Belgium’s increasing trade dependency on China calls for vigilance

Imports from China are reaching new heights in Europe, boosted by Chinese overproduction in several sectors and aggressive industrial policy. Belgium is no stranger to this trend. This situation raises concerns about excessive dependency on China as a key supplier of strategic goods, meaning those deemed important for national security, health, energy, and the green and digital transitions. In response, Europe is attempting to manage its trade relations with China under the Commission’s mantra of “de-risking, not decoupling”. Belgian policymakers endorse this new approach, but action on the ground is hindered by the fragmentation of powers within the country.

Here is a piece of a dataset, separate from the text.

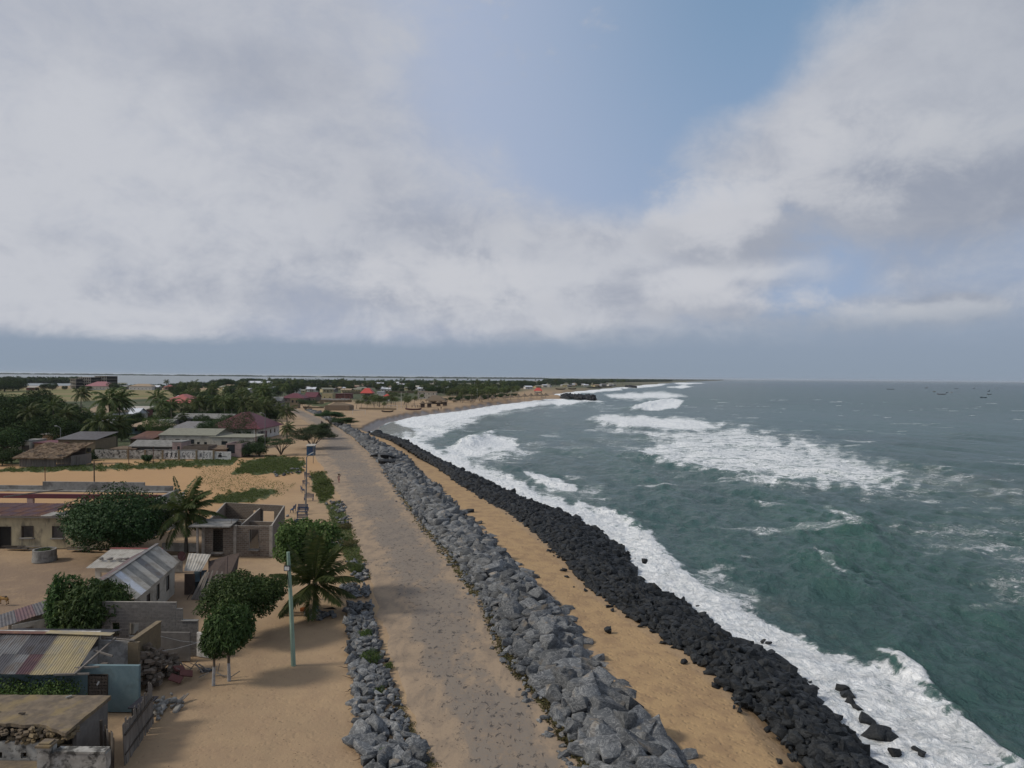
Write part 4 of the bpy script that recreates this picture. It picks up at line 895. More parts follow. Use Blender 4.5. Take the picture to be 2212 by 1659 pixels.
# blocked window: loose stones packed in
fr = opening_fill(t, (xw,41.9), (xe,41.9), (xe-xw-3.0,xe-xw-1.8,.95,2.25), 'window', .22, 'wood_dark', 'dark_gap')
r = random.Random(5); b = MB()
for j in range(6):
    for i in range(6): b.box((xe-2.86+i*.19+r.uniform(-.03,.03), 41.87, 1.08+j*.19), (.18,.12,.15), 0, 0, r.uniform(-.3,.3))
b.build('packed_stones', M['brown_block'], fr); b = MB(); b.box((xe-2.4,41.79,1.7),(.10,.02,.26),0,0,.5); b.build('broken_pane', M['white_paint'], fr)
A, B_, C_, D_ = V3(-32.6,40.75,2.62), V3(-25.15,40.75,2.62), V3(-25.45,43.9,3.82), V3(-32.9,43.9,3.82)
pal = lambda i, j: M[(['tin_grey','tin_dark','tin_grey','tin_dark','tin_grey','tin_maroon','tin_tan','tin_tan','tin_tan'][i]) if j == 0 else ['tin_grey','tin_dark','tin_grey','tin_grey','tin_dark','tin_dark','tin_tan','tin_tan','tin_tan'][i]]
sheet_roof(t, [A,B_,C_,D_], 9, pal, rows=2, seed=3)
sheet_roof(t, [V3(-32.9,47.3,2.9), V3(-25.9,47.3,2.9), V3(-25.5,44.0,3.80), V3(-32.9,44.0,3.80)], 7, lambda i, j: M['tin_dark'], rows=1, seed=8)
b = MB(); b.beam((-32.9,43.93,3.9), (-28.6,43.93,3.88), .42, .03); b.build('ridge_cap', M['tin_rust'], t); b = MB(); b.beam((-28.7,43.95,3.93), (-24.6,43.85,3.86), .5, .03); b.build('ridge_cap', M['tin_tan'], t)
b = MB(); b.beam((-25.0,40.6,2.7), (-24.75,44.4,3.4), .10,.12); b.beam((-25.4,41.3,2.8), (-24.0,41.4,2.84), .09,.10); b.beam((-26.2,40.7,2.66), (-24.2,40.75,2.7), .08,.1); b.beam((-25.2,42.9,3.2), (-23.9,42.6,3.0), .08,.1); b.beam((-25.6,44.9,3.2),(-23.6,44.5,3.25),.1,.1); b.build('rafter', M['wood_grey'], t)
r = random.Random(9)
for i in range(9):
    b = MB(); b.box((-24.2+i%4*.45+r.uniform(-.05,.05), 42.3+r.uniform(-.05,.1), 2.2+.2*(i//4)), (.42,.2,.19), r.uniform(-.1,.1)); b.build('block', M['brown_block'], t)
b = MB(); b.box((-24.1,42.35,1.05), (1.9,.45,2.1)); b.build('stone_heap_base', M['brown_block'], t, kind='stuff')
# ---- rubble stacked against the side wall
t = thing('rubble_pile', 'stack of brown blocks leaning on the brown wall beside the roofless room', 'rubble', (-23.2,45.5,0)); r = random.Random(2)
sh = MB(); sh.box((0,0,0),(.42,.2,.19)); me = sh.mesh('block', M['brown_block'])
for i in range(150):
    k = r.random(); y_ = 44.6+3.2*r.random(); hmax = 2.5*(1-abs(y_-45.6)/3.4); z_ = r.random()*max(.2,hmax); x_ = -23.45+(1-z_/2.6)*r.random()*1.5
    o = link('block', me, t); o.location = V3(x_, y_, .08+z_)-t.location; o.rotation_euler = (r.uniform(-.4,.4), r.uniform(-.5,.3), r.uniform(0,3.1))
for i, (x_, y_, s_) in enumerate([(-21.6,45.8,.6),(-21.2,46.4,.5),(-21.9,46.9,.7)]):
    b = MB(); b.box((x_,y_,.30+.1*i), (.8,.45,.10), .6*i, .6, .3); b.build('broken_slab', M['red_paint'], t, label='red painted broken slab')
b = MB()
for i in range(16): q = V3(-22.4+r.random()*2.2, 46.3+r.random()*2.0, .1); b.beam(q, q+V3(r.uniform(-.8,.8), r.uniform(-.6,.6), r.uniform(.1,.7)), .10, .03)
b.build('broken_board', M['wood_grey'], t)
# ---- stepped grey block wall behind
t = thing('block_wall', 'bare grey concrete block wall stepping down to the right behind the rubble', 'wall', (-25,50.4,0))
sec = [(-29.0,-23.75,3.8),(-23.75,-23.3,3.35),(-23.3,-22.2,2.45)]
for i, (a, c_, h_) in enumerate(sec): block_wall(t, (a,50.4+.004*i), (c_,50.4+.004*i), h_, [(.7,1.25,1.2,2.3),(1.9,2.6,1.35,2.25)] if i == 0 else (), m_='grey_block')
b = MB(); b.box((-22.78,50.4,2.49),(1.2,.3,.06)); b.build('coping', M['concrete'], t)
b = MB(); wall(b, (-22.19,50.3), (-21.2,50.0), 1.7, .16); b.build('wall', M['white_plaster'], t); b = MB(); wall(b,(-25.2,49.4),(-22.3,49.4),2.0,.16); b.build('wall', M['grey_block'], t)
for a, c_ in (((-23.5,45.6,2.0),(-21.6,49.9,1.2)),((-24.0,47.8,2.4),(-21.5,50.0,1.0))):
    tt = thing('clothes_line', 'thin sagging line strung from the brown wall to the %s of the stepped block wall' % ('corner' if a[0] == -23.5 else 'middle'), 'line', a); m_ = Vector(a).lerp(Vector(c_),.5)-V3(0,0,.12); b = MB(); b.tube([a,m_,c_], .012, 4); b.build('cord', M['white_paint'], tt)
# ---- flat roofed concrete room in front
t = thing('flat_roofed_hut', 'concrete hut with a crumbling dusty flat roof and a pale tyre ring on it', 'hut', (-24,36,0)); X0, X1, Y0, Y1 = -29.6, -21.65, 34.1, 38.15
b = MB(); wall(b, (X1-.1,Y0+1.3), (X1-.1,Y1), 2.36, .2); b.build('wall', M['grey_block'], t, label='rough grey side wall'); b = MB(); wall(b, (X0,Y1), (X1-.2,Y1), 2.36, .2); wall(b, (X0+.1,Y0+1.3), (X0+.1,Y1-.1), 2.36,.2); b.build('wall', M['grey_block'], t)
n = 40; V = []; Q = []; r5 = np.random.default_rng(4)
for s_, zt in ((0,2.60),(1,2.37)):
    for j in range(n):
        for i in range(n):
            u_, v_ = i/(n-1), j/(n-1); y0 = Y0+1.15-.9*max(0,u_-.72)/.28*.9+(fbm(np.array(u_*9.),np.array(3.3))-.5)*.55; x_ = X0+(X1+.12-X0)*u_; y_ = y0+(Y1+.1-y0)*v_
            V.append((x_, y_, zt+(float(fbm(np.array(x_*1.5),np.array(y_*1.5)))-.5)*.10*(1-s_)-(.06*(1-v_)*(s_==0))))
for j in range(n-1):
    for i in range(n-1): k = j*n+i; Q.append((k,k+1,k+n+1,k+n)); k += n*n; Q.append((k+n,k+n+1,k+1,k))
for i in range(n-1): Q += [(i+1,i,n*n+i,n*n+i+1), (n*n-n+i,n*n-n+i+1,2*n*n-n+i+1,2*n*n-n+i), (i*n,(i+1)*n,n*n+(i+1)*n,n*n+i*n), ((i+1)*n+n-1,i*n+n-1,n*n+i*n+n-1,n*n+(i+1)*n+n-1)]
b = MB(); b.add(V,Q); b.build('roof', M['dusty_roof'], t)
r = random.Random(12); b = MB()       # broken edge: hanging chunks
for i in range(150): x_ = X0+.6+(X1-X0-.4)*r.random(); z_ = r.random(); b.box((x_, Y0+1.0-.25*(1-z_)+r.uniform(-.15,.25), 1.75+.65*z_), (r.uniform(.1,.4),r.uniform(.08,.25),r.uniform(.05,.18)), r.uniform(0,3), r.uniform(-.5,.5))
b.build('crumbled_edge', M['dusty_roof'], t, kind='stuff')
b = MB(); wall(b, (X0,Y0+.9), (-23.0,Y0+.9), 1.75, .2, [(X,X+.28,.95,1.25) for X in (1.9,3.2,4.3,5.5)]+[(X,X+.2,.35,.6) for X in (2.6,3.9,5.1)]); b.build('wall', M['stained_parapet'], t, label='stained white front wall with small square holes')
tt = thing('tyre_ring', 'pale ring lying on the dusty flat roof', 'ring', (-26.5,36.2,2.62)); b = MB(); pts = [(math.cos(a)*.22-26.5, math.sin(a)*.22+36.2, 2.66) for a in np.linspace(0,6.2832,21)]; b.tube(pts, .05, 6, False); b.build('ring', M['white_paint'], tt)
for i in range(3):
    tt = thing('debris_scrap', ['curled dark scrap on the middle of the dusty flat roof','pale shard near the ring on the dusty flat roof','thin scrap at the back edge of the dusty flat roof'][i], 'scrap', [(-24.8,36.0,2.63),(-26.9,36.9,2.63),(-23.6,37.9,2.63)][i]); q = tt.location; b = MB(); b.box(q+V3(0,0,.04),(.3,.1,.06),.5*i,.2); b.build('scrap', M[['wood_dark','white_paint','concrete'][i]], tt)
# ---- ornate parapet in the very front
t = thing('parapet_wall', 'peeling white parapet wall with a square pillar at its left end, nearest thing on the left', 'wall', (-20.6,33.8,0))
b = MB(); wall(b, (-21.75,33.8), (-19.15,33.8), 1.93, .42); b.build('wall', M['stained_parapet'], t); b = MB(); b.box((-20.4,33.8,1.99),(2.4,.5,.10)); b.build('coping', M['stained_parapet'], t)
b = MB(); b.box((-22.05,33.75,1.12),(.60,.55,2.24)); b.build('pillar', M['stained_parapet'], t); b = MB(); b.box((-22.05,33.75,2.30),(.72,.68,.10)); b.box((-22.05,33.75,2.39),(.5,.46,.08)); b.build('pillar_cap', M['dusty_roof'], t)
t = thing('lower_roof', 'low brown concrete slab in the bottom left corner below the parapet pillar', 'roof', (-26,33,0)); b = MB(); b.box((-26.6,33.2,.45),(8.2,3.2,.9)); b.build('slab', M['dusty_roof'], t)
# ---- plank fence
t = thing('plank_fence', 'leaning fence of tall weathered grey planks right of the blue wall', 'fence', (-20.2,38.4,0)); r = random.Random(21)
for i in range(24):
    k = i/23; x_ = -20.45+.75*k; y_ = 40.5-4.3*k; h_ = 2.1+r.uniform(-.25,.2)+(.35 if i in (0,1,2) else 0); m_ = MB(); m_.box((x_,y_,h_/2-.05),(.03,.17,h_), .12, r.uniform(-.05,.05), -.06+r.uniform(-.04,.04)); m_.build('plank', M['wood_grey'], t)
b = MB(); b.beam((-20.35,40.5,1.5),(-19.65,36.2,1.5),.06,.08); b.beam((-20.35,40.5,.5),(-19.65,36.2,.5),.06,.08); b.build('rail', M['wood_dark'], t)
t = thing('gate', 'ragged dark plank gate standing open between the parapet and the plank fence', 'gate', (-20.4,36.4,0))
for i in range(8):
    h_ = 1.9+r.uniform(-.3,.2); b = MB(); b.box((-20.75+i*.15,36.2-i*.14,h_/2),(.15,.03,h_),-.7,r.uniform(-.05,.05),r.uniform(-.06,.06)); b.build('plank', M['wood_dark' if i%3 else 'wood_grey'], t)
b = MB(); b.beam((-20.9,36.3,0),(-20.95,36.3,2.2),.1,.1); b.build('post', M['wood_dark'], t)
t = thing('porch', 'dark low doorway box under the blue wall beside the flat roofed hut', 'porch', (-21,40,0)); b = MB(); b.box((-21.15,40.9,1.0),(1.0,1.5,.06)); b.build('roof', M['cloth_dark'], t); b = MB(); wall(b,(-21.5,40.3),(-20.8,40.3),.95,.05); b.build('wall', M['dark_gap'], t)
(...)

Identifying Belgium’s vulnerabilities in terms of trade dependencies

To inform the public debate, this article maps Belgium’s key trade exposures to China and the associated vulnerabilities. Belgian direct import and export exposure to China is – in relative terms − lower than the EU’s and Germany’s in particular. However, the composition of Belgian imports from China has evolved in recent years, away from textiles and toys towards more sophisticated goods such as electronics and electric vehicles. On the exports side, the growing share of chemicals in Belgian exports to China is noteworthy. A systematic product-level analysis reveals that while China is the main extra-EU supplier of strategic goods to the EU by far, this is not the case for Belgium. Nonetheless, Belgium is strongly dependent on China for some 50 out of 200 strategic imports – ranging from vitamins and industrial precursors to steel bars, LED lamps and permanent magnets. On the other hand, most of Belgium’s exports for which extra-EU demand is highly concentrated tend to go elsewhere, notably the UK, the US and India, with some exceptions for certain goods such as chemical catalysts.

We look beyond Belgium’s direct trade with China at the macroeconomic level to detect other pockets of vulnerability. The value-added data indicate that Belgian sectors like textile manufacturing, electronics and base metals are indirectly exposed to China through international supply chains. Due to the presence of many multinationals in Belgium and in the broader context of the single market, trade flows between other EU Member States and China are relevant for Belgium, too. In addition, more detailed firm-level analysis reveals that exposure to potential disruptions in the supply of critical Chinese inputs varies enormously − across geographic regions, (sub)sectors and individual firms within the same sector − suggesting the need for well‑targeted de-risking measures.

Monitoring changes in Belgium’s trade relations with China and relevant EU policies

In any case, Belgian policymakers and firms will increasingly face the consequences of Europe’s strategy for de-risking from China, ranging from punitive import tariffs and (possibly) export controls, more burdensome investment screening procedures and reporting duties to spillovers from EU-level and Member State industrial policies aimed at counteracting Chinese dominance in various supply chains. Continued monitoring of Belgium’s evolving trade exposure to China and of the relevant EU policies therefore remains crucial.